WHAT THE EXERCISE ASKS -
Transcribe the full listing exactly, and drop every picture.

DATASET CONTENT -
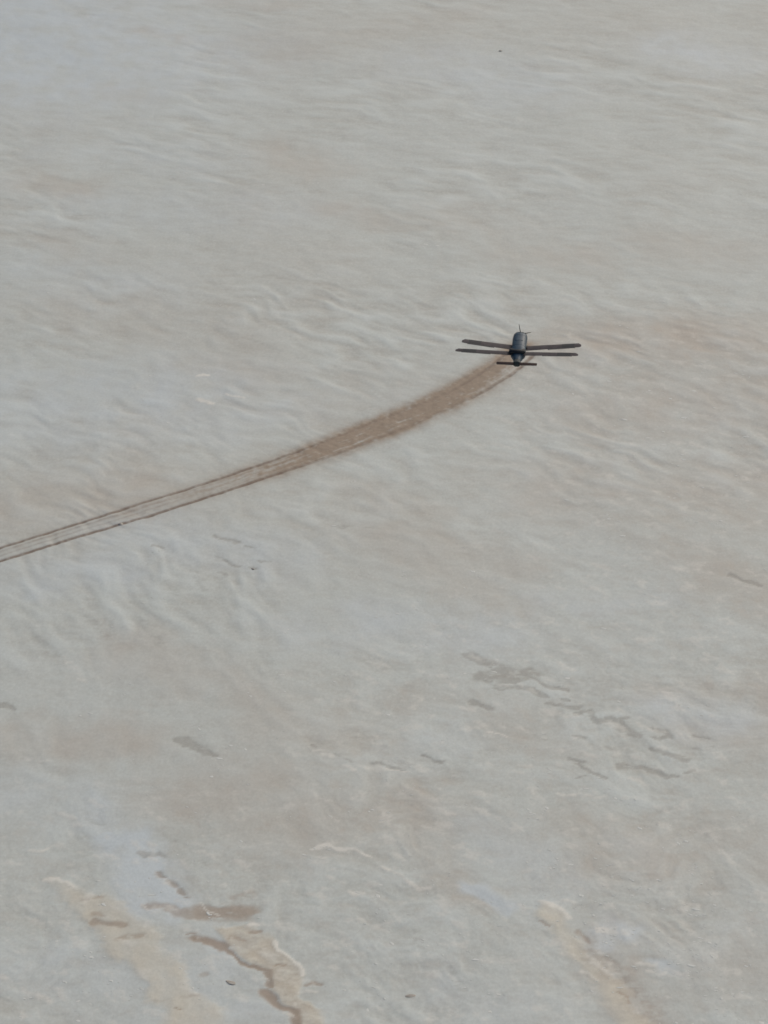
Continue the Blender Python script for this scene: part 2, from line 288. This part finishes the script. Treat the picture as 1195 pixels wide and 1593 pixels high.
    m = near_track(x, y, 1.6)
    if m.any():
        tx, ty = x[m] + 0.010 * b1[m], y[m] + 0.02 * b2[m]
        dA = seg_dist(tx, ty, [tuple(p) for p in RA]); dB = seg_dist(tx, ty, [tuple(p) for p in RB])
        dM = seg_dist(tx, ty, [tuple(p) for p in MID_IN])
        gauge = 0.5
        n1 = fbm(x[m] * 2.2, y[m] * 1.4, 71, 3); n2 = fbm(x[m] * 9, y[m] * 5, 75, 2)
        fill = np.interp(x[m], X_FILL, V_FILL)
        halo = np.interp(x[m], X_HALO, V_HALO)
        between = sstep(0.03, -0.03, dA + dB - np.maximum(2 * dM, 0) - 0.0) * 0
        half = np.interp(x[m], [-12, -3, -1, 1, 2.2, 3.2], [0.28, 0.30, 0.40, 0.44, 0.36, 0.28]) + 0.05 * n1
        side = sstep(-0.10, 0.22, dB - dA)                 # 1 beside the upper rut, 0 beside the lower
        bias = np.interp(x[m], [-4, -2, 0.9, 1.8, 2.8], [0.8, 1, 1, 0.65, 0.42])
        core = sstep(half + 0.30, half - 0.22, dM + 0.05 * n2) * fill * (side + (1 - side) * bias)
        edge_up = 0.6 + 0.8 * sstep(-0.3, 0.3, dB - dA)
        out_h = np.exp(-(np.clip(dM + 0.10 * n1, 0, 9) / 0.5) ** 2) * halo * edge_up
        streak = 0.92 + 0.5 * perlin((dA - dB) * 6 + 0.5 * n1, x[m] * 0.8, 77) + 0.45 * perlin((dA - dB) * 13, x[m] * 1.3, 78) + 0.12 * n2
        dust[m] = np.clip(core * np.clip(streak, 0.35, 1.15) * (1 + 0.18 * n2) + 0.6 * out_h * (0.9 + 0.55 * n2), 0, 1)
        rl = np.maximum(sstep(0.062, 0.02, dA) * 0.95, sstep(0.07, 0.02, dB) * 1.1)
        mute = np.interp(x[m], [-12, -2.2, -1.0, 1.2, 2.0, 3.2], [1, 0.95, 0.45, 0.18, 0.7, 0.8])
        cut = np.clip(0.95 + 0.3 * n2 + 0.25 * n1, 0.3, 1.15)
        l3 = sstep(0.05, 0.01, np.abs(dM - 0.045 * (dA < dB) - 0.05)) * 0.3 * np.interp(x[m], [-12, -4.5, -3], [1, 1, 0])
        line[m] = np.clip(rl * mute * cut + l3 * cut, 0, 1)
        rut[m] = np.maximum(sstep(0.09, 0.0, dA), sstep(0.09, 0.0, dB)) * (0.8 + 0.3 * n2) * mute
        berm[m] = (np.exp(-((dA - 0.12) / 0.05) ** 2) + np.exp(-((dB - 0.12) / 0.05) ** 2)) * (0.5 + 0.6 * n2) * mute
    f['dust'] = dust; f['line'] = line
    inner = sstep(95, 88, y) * sstep(28, 34, y) * sstep(17, 13, np.abs(x))
    h = 0.009 * rip * inner + 0.03 * broad + 0.003 * b1 + 0.0008 * c1
    h = h + 0.008 * np.clip(f['tan'], 0, 0.8) - 0.004 * f['wet'] - 0.006 * f['bank_shade'] + 0.004 * f['white']
    h = h + 0.5 * perlin(x * 0.006, y * 0.006, 91) * sstep(120, 300, np.hypot(x, y - 60))
    f['hb'] = h
    h = h - 0.018 * rut + 0.005 * berm + 0.004 * dust * fbm(x * 6, y * 4, 81, 2)
    f['h'] = h
    return {k: v.reshape(sh).astype(np.float32) for k, v in f.items()}

def strip_core(x, y):
    d = np.full(x.shape, 9.0, np.float32)
    m = near_track(x, y, 1.2)
    if m.any():
        d[m] = seg_dist(x[m], y[m], [tuple(p) for p in MID_IN])
    return d

# ------------------------------------------------------------------ materials
def new_mat(name):
    m = bpy.data.materials.new(name); m.use_nodes = True
    return m, m.node_tree.nodes, m.node_tree.links, m.node_tree.nodes['Principled BSDF']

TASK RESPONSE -
Continue the Blender Python script for this scene: part 2, from line 288. This part finishes the script. Treat the picture as 1195 pixels wide and 1593 pixels high.
    m = near_track(x, y, 1.6)
    if m.any():
        tx, ty = x[m] + 0.010 * b1[m], y[m] + 0.02 * b2[m]
        dA = seg_dist(tx, ty, [tuple(p) for p in RA]); dB = seg_dist(tx, ty, [tuple(p) for p in RB])
        dM = seg_dist(tx, ty, [tuple(p) for p in MID_IN])
        gauge = 0.5
        n1 = fbm(x[m] * 2.2, y[m] * 1.4, 71, 3); n2 = fbm(x[m] * 9, y[m] * 5, 75, 2)
        fill = np.interp(x[m], X_FILL, V_FILL)
        halo = np.interp(x[m], X_HALO, V_HALO)
        between = sstep(0.03, -0.03, dA + dB - np.maximum(2 * dM, 0) - 0.0) * 0
        half = np.interp(x[m], [-12, -3, -1, 1, 2.2, 3.2], [0.28, 0.30, 0.40, 0.44, 0.36, 0.28]) + 0.05 * n1
        side = sstep(-0.10, 0.22, dB - dA)                 # 1 beside the upper rut, 0 beside the lower
        bias = np.interp(x[m], [-4, -2, 0.9, 1.8, 2.8], [0.8, 1, 1, 0.65, 0.42])
        core = sstep(half + 0.30, half - 0.22, dM + 0.05 * n2) * fill * (side + (1 - side) * bias)
        edge_up = 0.6 + 0.8 * sstep(-0.3, 0.3, dB - dA)
        out_h = np.exp(-(np.clip(dM + 0.10 * n1, 0, 9) / 0.5) ** 2) * halo * edge_up
        streak = 0.92 + 0.5 * perlin((dA - dB) * 6 + 0.5 * n1, x[m] * 0.8, 77) + 0.45 * perlin((dA - dB) * 13, x[m] * 1.3, 78) + 0.12 * n2
        dust[m] = np.clip(core * np.clip(streak, 0.35, 1.15) * (1 + 0.18 * n2) + 0.6 * out_h * (0.9 + 0.55 * n2), 0, 1)
        rl = np.maximum(sstep(0.062, 0.02, dA) * 0.95, sstep(0.07, 0.02, dB) * 1.1)
        mute = np.interp(x[m], [-12, -2.2, -1.0, 1.2, 2.0, 3.2], [1, 0.95, 0.45, 0.18, 0.7, 0.8])
        cut = np.clip(0.95 + 0.3 * n2 + 0.25 * n1, 0.3, 1.15)
        l3 = sstep(0.05, 0.01, np.abs(dM - 0.045 * (dA < dB) - 0.05)) * 0.3 * np.interp(x[m], [-12, -4.5, -3], [1, 1, 0])
        line[m] = np.clip(rl * mute * cut + l3 * cut, 0, 1)
        rut[m] = np.maximum(sstep(0.09, 0.0, dA), sstep(0.09, 0.0, dB)) * (0.8 + 0.3 * n2) * mute
        berm[m] = (np.exp(-((dA - 0.12) / 0.05) ** 2) + np.exp(-((dB - 0.12) / 0.05) ** 2)) * (0.5 + 0.6 * n2) * mute
    f['dust'] = dust; f['line'] = line
    inner = sstep(95, 88, y) * sstep(28, 34, y) * sstep(17, 13, np.abs(x))
    h = 0.009 * rip * inner + 0.03 * broad + 0.003 * b1 + 0.0008 * c1
    h = h + 0.008 * np.clip(f['tan'], 0, 0.8) - 0.004 * f['wet'] - 0.006 * f['bank_shade'] + 0.004 * f['white']
    h = h + 0.5 * perlin(x * 0.006, y * 0.006, 91) * sstep(120, 300, np.hypot(x, y - 60))
    f['hb'] = h
    h = h - 0.018 * rut + 0.005 * berm + 0.004 * dust * fbm(x * 6, y * 4, 81, 2)
    f['h'] = h
    return {k: v.reshape(sh).astype(np.float32) for k, v in f.items()}

def strip_core(x, y):
    d = np.full(x.shape, 9.0, np.float32)
    m = near_track(x, y, 1.2)
    if m.any():
        d[m] = seg_dist(x[m], y[m], [tuple(p) for p in MID_IN])
    return d

# ------------------------------------------------------------------ materials
def new_mat(name):
    m = bpy.data.materials.new(name); m.use_nodes = True
    return m, m.node_tree.nodes, m.node_tree.links, m.node_tree.nodes['Principled BSDF']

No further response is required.